## EXERCISE DATA
········

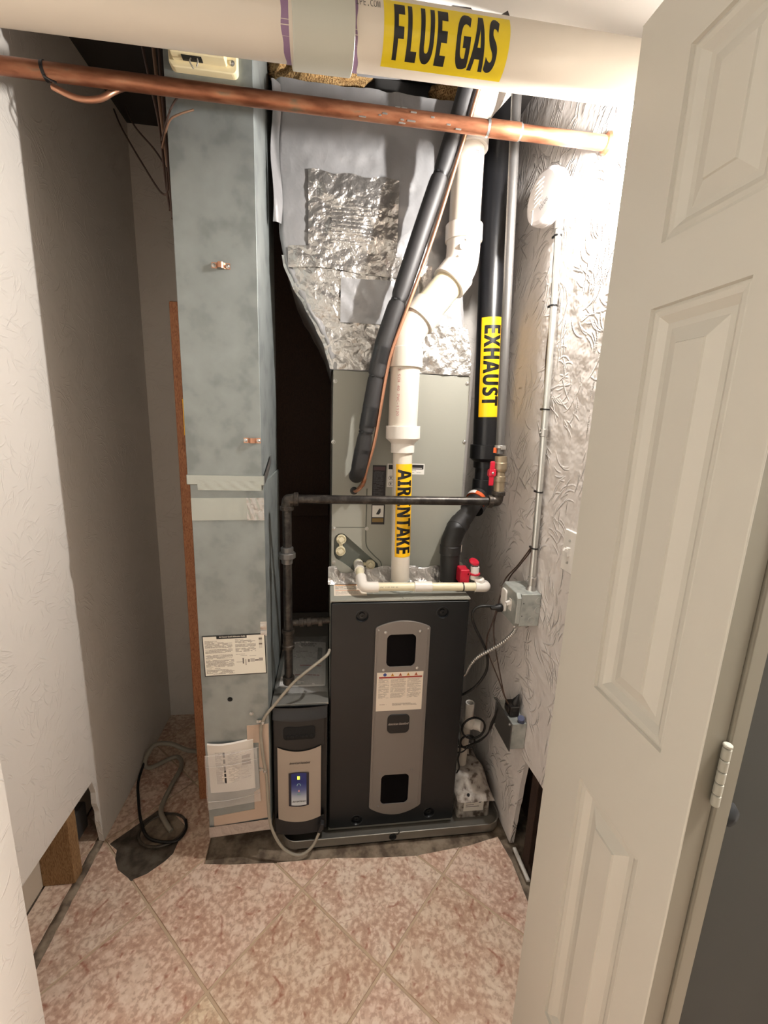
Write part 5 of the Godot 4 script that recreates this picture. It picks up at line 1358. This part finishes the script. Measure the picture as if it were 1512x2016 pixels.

········

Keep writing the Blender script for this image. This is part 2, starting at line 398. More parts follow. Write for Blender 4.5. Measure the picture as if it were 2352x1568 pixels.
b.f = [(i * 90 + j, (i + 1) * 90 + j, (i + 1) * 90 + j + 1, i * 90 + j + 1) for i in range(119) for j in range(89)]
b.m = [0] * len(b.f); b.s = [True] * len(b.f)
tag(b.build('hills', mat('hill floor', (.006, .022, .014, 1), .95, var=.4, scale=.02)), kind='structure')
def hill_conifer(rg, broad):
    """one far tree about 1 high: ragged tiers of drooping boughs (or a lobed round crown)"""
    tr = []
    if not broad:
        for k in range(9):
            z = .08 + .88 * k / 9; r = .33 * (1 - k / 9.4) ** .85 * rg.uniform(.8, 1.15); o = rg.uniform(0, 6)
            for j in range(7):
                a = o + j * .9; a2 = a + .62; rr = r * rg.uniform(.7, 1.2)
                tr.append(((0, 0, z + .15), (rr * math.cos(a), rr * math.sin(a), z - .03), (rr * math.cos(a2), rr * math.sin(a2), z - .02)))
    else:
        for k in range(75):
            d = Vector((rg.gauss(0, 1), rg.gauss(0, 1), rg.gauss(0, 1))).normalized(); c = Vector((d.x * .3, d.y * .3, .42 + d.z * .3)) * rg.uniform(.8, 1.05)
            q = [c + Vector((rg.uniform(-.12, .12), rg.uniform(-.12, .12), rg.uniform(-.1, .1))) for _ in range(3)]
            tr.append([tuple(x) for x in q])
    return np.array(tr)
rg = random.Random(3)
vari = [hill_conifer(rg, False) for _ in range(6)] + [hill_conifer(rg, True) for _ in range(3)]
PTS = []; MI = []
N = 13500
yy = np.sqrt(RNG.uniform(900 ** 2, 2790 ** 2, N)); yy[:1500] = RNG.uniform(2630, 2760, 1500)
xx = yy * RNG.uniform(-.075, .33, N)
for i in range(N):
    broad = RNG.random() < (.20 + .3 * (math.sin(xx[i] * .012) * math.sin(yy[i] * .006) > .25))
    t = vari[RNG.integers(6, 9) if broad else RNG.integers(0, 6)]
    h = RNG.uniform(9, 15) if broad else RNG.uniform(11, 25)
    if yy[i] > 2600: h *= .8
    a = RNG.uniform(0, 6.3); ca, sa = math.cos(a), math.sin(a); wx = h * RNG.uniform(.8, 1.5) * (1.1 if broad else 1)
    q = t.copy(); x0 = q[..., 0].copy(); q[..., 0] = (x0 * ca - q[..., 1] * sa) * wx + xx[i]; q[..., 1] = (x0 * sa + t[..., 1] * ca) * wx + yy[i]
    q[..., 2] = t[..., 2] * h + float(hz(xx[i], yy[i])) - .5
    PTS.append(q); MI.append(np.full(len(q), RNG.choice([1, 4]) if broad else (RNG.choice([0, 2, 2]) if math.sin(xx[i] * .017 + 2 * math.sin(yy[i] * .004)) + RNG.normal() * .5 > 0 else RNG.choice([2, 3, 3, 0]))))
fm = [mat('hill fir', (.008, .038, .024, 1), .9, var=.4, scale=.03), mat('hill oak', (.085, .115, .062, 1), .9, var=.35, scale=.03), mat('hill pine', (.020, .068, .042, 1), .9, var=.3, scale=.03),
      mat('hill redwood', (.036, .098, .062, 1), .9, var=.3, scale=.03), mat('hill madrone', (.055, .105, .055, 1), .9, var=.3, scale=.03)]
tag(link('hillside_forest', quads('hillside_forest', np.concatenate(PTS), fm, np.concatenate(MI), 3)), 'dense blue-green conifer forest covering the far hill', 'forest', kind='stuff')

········

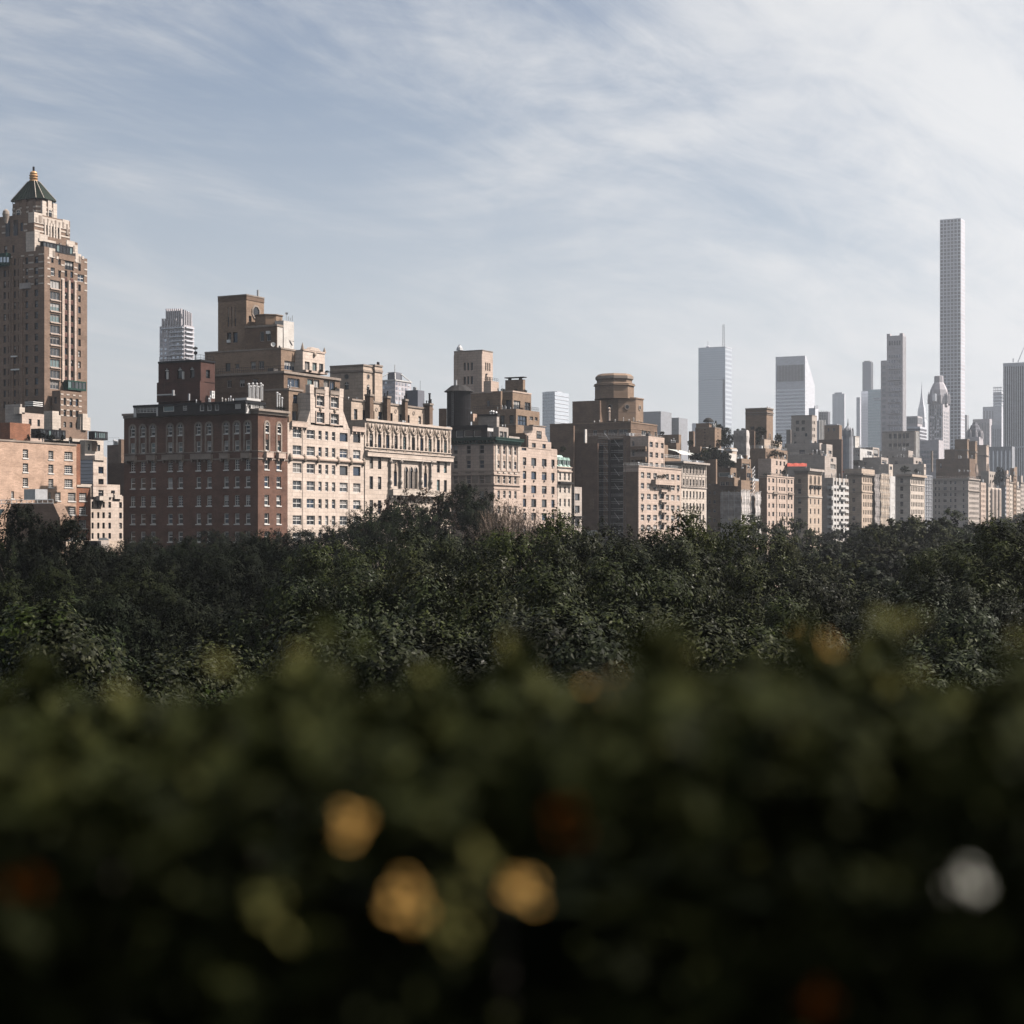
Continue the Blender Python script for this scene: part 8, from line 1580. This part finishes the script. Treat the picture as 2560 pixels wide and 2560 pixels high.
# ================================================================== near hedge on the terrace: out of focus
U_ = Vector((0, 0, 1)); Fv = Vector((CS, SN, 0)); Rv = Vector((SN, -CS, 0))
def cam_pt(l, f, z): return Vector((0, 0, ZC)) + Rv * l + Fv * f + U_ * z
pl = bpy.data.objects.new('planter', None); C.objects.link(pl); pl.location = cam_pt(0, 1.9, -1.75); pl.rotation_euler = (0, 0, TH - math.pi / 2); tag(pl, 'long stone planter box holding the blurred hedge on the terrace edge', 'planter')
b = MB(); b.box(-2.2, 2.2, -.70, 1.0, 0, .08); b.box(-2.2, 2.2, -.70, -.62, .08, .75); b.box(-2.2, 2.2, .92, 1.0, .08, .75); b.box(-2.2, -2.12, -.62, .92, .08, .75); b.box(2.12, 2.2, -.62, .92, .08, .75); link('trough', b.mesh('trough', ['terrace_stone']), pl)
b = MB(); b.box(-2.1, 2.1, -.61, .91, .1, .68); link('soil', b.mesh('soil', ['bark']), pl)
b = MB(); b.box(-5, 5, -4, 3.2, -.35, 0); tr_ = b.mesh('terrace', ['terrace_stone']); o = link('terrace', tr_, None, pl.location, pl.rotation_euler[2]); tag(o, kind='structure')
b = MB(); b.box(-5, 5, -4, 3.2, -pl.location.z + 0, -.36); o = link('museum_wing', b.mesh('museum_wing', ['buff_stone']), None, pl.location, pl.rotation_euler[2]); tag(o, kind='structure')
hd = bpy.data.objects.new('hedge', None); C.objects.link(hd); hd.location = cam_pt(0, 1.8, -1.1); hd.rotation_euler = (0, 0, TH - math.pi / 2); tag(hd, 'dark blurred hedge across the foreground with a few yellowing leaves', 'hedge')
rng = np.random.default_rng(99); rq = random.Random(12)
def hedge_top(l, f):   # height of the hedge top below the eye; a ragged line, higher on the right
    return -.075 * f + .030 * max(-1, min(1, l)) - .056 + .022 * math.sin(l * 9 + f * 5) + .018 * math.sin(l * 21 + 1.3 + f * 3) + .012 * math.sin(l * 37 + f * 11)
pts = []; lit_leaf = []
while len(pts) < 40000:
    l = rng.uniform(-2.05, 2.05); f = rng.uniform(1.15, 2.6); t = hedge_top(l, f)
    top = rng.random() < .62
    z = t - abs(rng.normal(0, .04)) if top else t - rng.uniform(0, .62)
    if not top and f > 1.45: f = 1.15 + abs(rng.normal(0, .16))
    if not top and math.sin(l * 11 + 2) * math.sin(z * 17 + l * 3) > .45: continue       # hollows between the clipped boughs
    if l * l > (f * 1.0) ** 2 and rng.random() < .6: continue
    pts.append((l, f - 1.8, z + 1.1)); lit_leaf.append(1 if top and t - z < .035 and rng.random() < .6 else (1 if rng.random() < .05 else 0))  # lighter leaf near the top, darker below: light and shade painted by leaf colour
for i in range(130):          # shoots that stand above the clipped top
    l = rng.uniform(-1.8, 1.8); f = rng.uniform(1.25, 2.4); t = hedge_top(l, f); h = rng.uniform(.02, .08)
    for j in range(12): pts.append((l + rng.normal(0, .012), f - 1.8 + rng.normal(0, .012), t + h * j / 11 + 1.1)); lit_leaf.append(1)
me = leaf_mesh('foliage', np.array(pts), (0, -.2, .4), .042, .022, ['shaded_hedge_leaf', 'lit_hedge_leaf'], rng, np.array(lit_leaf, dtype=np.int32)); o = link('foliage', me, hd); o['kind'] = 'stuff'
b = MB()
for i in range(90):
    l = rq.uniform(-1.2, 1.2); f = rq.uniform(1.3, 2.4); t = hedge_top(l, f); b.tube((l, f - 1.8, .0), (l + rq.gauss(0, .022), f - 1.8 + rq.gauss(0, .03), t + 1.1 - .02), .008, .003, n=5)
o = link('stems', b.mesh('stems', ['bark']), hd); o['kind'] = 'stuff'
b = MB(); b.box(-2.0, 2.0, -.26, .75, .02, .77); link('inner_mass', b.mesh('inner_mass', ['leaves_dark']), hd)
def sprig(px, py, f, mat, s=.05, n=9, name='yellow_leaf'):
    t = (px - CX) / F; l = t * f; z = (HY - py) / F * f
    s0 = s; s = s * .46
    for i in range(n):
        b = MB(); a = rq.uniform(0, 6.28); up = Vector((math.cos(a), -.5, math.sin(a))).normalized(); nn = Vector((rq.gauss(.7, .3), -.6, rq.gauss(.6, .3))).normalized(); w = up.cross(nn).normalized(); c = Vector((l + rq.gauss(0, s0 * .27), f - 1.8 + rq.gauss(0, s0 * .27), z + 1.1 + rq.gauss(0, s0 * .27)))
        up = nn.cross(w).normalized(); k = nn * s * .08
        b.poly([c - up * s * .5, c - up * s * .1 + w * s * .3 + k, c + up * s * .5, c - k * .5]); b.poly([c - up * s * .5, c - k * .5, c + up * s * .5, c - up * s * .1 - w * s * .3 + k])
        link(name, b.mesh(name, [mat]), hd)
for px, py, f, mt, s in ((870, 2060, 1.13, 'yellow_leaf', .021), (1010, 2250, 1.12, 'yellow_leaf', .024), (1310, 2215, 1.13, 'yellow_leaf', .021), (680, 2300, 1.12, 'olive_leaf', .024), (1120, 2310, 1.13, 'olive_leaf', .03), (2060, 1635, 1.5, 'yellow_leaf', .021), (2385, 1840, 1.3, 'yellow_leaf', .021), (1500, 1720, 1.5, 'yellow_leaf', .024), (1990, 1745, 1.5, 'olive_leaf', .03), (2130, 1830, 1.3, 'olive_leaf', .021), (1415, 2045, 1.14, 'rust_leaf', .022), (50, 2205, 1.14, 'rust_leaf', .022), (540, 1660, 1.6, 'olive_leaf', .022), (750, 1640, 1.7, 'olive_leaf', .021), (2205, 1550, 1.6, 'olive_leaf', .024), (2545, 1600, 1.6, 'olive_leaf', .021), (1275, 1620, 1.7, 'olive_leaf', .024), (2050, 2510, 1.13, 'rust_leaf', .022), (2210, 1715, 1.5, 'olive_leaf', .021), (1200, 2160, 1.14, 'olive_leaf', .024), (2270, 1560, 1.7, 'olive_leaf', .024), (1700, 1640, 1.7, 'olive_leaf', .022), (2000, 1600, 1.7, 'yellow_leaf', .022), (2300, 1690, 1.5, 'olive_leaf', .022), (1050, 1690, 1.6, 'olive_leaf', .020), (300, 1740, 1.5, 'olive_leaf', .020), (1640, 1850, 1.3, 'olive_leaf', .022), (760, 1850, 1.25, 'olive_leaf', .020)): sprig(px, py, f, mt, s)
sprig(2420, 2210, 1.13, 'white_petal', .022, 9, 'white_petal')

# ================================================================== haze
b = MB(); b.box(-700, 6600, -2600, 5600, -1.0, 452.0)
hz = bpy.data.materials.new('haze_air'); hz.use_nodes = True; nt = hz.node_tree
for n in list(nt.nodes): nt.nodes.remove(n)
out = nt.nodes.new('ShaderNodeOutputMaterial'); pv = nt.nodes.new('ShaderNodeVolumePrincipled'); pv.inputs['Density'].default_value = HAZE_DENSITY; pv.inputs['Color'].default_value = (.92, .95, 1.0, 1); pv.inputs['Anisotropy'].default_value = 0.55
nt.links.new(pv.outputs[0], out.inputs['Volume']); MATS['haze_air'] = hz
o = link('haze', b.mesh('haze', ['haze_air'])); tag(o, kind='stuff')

········

## TASK REQUIREMENTS
Check each line of the entries for the string "Blender". Copy the lines that have it.

## RIGHT ANSWER
Keep writing the Blender script for this image. This is part 2, starting at line 398. More parts follow. Write for Blender 4.5. Measure the picture as if it were 2352x1568 pixels.
Continue the Blender Python script for this scene: part 8, from line 1580. This part finishes the script. Treat the picture as 2560 pixels wide and 2560 pixels high.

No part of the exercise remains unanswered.